Trading Plans for WED. 9/18/24 – New Interest Rate Regime Begins…

Today’s FOMC rate decisions – regardless of whether it is going to be a 25 basis points raise or a 50 basis points – is going to mark a historic end to the most aggressive interest rate hiking regime in over two decades, and begins a new era of rate cuts for the Fed. The pace and the magnitudes are what the pundits and the markets are going to speculate about – not the direction. A no-rate-cut is the only surprise the markets can run into in theory, but the odds of the Fed dealing that kind of shock to the markets are almost zero. So, it is either 25 or 50.

As we stated in our previous trading plans: “Last week’s CPI and PPI data seem to be adding to the non-farm payrolls data from last Friday in ramping up further the hopes of a Goldilocks scenario to continue on and of a successful soft landing from the Fed”. Unless otherwise some new data surprises are dealt, we carry this view for the near term.

As of Wed, 9/11/24, after closing out a short position with 70 points gain, our positional models went flat. Positional models indicate taking the following position at the close of today’s session (on the last tick): long position if the index is above 5650, short position if the index is below 5640, and flat if the index is between 5640 and 5650.

Aggressive, Intraday Trading Plans:

For today, our aggressive intraday models indicate going long on a break above 5665 5623 5601 5653, and going short on a break below 5664 5617 5599 5649.

Models indicate explicit long exits on a break below 5622 5652, and explicit short exits on a break above 5618 5650. Models also indicate instituting a break-even stop (which would trigger on a break above/below any entry level in the same direction) once a position hits a 3-point profit level. Models indicate taking these signals from 1:57pm ET.

By definition the intraday models do not hold any positions overnight – the models exit any open position at the close of the last bar (3:59pm bar or 4:00pm bar, depending on your platform’s bar timing convention), unless otherwise specified.

To avoid getting whipsawed, use at least a 5-minute closing or a higher time frame (a 1-minute if you know what you are doing) – depending on your risk tolerance and trading style – to determine the signals.

(WHAT IS THE CREDIBILITY and the PERFORMANCE OF OUR MODEL TRADING PLANS over the LAST WEEK, LAST MONTH, LAST YEAR? Please check our latest Results posting to see for yourself how our pre-published model trades have performed so far!

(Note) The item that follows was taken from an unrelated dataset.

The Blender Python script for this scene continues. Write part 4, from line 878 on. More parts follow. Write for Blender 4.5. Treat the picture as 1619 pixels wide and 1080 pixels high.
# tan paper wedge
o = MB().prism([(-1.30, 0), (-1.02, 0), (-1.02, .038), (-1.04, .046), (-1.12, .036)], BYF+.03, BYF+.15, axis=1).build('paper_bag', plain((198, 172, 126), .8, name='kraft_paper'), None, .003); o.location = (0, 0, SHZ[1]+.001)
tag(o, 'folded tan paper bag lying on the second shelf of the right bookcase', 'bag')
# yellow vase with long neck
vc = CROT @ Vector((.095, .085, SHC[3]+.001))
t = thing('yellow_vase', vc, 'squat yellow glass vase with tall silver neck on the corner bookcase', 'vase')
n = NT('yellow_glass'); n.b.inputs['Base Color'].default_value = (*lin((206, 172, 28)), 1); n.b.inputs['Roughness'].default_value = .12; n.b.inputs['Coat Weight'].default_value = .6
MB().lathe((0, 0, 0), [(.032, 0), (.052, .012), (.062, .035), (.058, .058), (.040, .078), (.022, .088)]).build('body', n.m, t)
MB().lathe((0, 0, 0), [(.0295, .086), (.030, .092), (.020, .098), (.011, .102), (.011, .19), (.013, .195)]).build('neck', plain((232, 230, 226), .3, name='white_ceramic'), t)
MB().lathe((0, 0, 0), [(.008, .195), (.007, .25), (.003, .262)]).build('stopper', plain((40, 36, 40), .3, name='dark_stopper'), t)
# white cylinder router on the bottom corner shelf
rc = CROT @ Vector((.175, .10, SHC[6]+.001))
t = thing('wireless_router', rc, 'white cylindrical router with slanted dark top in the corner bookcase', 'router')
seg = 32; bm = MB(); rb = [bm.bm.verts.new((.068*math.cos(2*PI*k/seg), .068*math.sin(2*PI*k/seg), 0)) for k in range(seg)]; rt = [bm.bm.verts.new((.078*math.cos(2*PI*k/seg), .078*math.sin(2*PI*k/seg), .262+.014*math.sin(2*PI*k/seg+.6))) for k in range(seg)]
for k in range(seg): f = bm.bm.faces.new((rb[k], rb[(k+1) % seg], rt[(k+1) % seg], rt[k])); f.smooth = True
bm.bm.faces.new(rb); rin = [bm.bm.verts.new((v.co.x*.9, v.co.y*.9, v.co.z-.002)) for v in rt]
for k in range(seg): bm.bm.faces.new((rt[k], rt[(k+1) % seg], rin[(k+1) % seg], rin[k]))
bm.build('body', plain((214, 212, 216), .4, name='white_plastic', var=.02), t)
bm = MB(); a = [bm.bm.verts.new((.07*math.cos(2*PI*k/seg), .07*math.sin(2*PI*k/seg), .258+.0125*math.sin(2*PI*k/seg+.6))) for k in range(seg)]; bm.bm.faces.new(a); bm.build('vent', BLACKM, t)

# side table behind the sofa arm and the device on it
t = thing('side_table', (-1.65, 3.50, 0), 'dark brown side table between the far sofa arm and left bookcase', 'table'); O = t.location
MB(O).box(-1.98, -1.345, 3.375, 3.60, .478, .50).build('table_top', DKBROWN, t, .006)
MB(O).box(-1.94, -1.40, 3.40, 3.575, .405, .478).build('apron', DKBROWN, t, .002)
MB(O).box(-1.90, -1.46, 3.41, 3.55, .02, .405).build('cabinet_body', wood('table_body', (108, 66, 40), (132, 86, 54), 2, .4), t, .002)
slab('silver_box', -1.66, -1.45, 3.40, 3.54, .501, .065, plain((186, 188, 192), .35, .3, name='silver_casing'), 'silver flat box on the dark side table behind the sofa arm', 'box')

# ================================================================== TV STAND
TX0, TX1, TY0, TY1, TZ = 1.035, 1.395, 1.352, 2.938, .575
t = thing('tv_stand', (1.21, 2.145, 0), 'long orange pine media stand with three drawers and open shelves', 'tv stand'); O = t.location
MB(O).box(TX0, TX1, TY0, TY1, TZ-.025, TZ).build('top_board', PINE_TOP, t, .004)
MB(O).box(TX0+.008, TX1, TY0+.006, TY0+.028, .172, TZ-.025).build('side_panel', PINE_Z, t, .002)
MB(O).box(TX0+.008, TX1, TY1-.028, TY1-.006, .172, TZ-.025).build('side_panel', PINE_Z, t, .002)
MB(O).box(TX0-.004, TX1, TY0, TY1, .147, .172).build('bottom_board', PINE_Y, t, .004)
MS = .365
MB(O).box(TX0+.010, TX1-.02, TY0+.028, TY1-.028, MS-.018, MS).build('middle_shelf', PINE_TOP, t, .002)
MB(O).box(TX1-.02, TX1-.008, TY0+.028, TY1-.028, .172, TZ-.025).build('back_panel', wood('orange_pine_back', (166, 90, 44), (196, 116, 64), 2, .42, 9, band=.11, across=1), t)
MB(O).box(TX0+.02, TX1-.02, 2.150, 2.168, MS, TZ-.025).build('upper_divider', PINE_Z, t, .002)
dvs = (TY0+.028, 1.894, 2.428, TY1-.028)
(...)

Seeing is believing!)

NOTES – HOW TO INTERPRET/USE THESE TRADING PLANS:
(i) The trading levels identified are derived from our A.I. Powered Quant Models. Depending on the market conditions, these may or may not correspond to any specific indicator(s).
(ii) These trading plans may be used to trade in any instrument that tracks the S&P 500 Index (e.g., ETFs such as SPY, derivatives such as futures and options on futures, and SPX options), triggered by the price levels in the Index. The results of these indicated trades would vary widely depending on the timeframe you use (tick chart, 1 minute, or 5 minute, or 15 minute or 60 minute etc.), the quality of your broker’s execution, any slippages, your trading commissions and many other factors.
(iii) For the execution of our models trading plans, a “break above/below” is deemed to have occurred when the index closes above/below (if you are trading by bar close) a specified trading level.
(iv) For the trades to trigger, the breaks should occur during the regular session hours starting at 9:30am ET. By design, they carry only one open position at any given time.
(v) These are NOT trading recommendations for any individual(s) and may or may not be suitable to your own financial objectives and risk tolerance – USE these ONLY as educational tools to inform and educate your own trading decisions, at your own risk.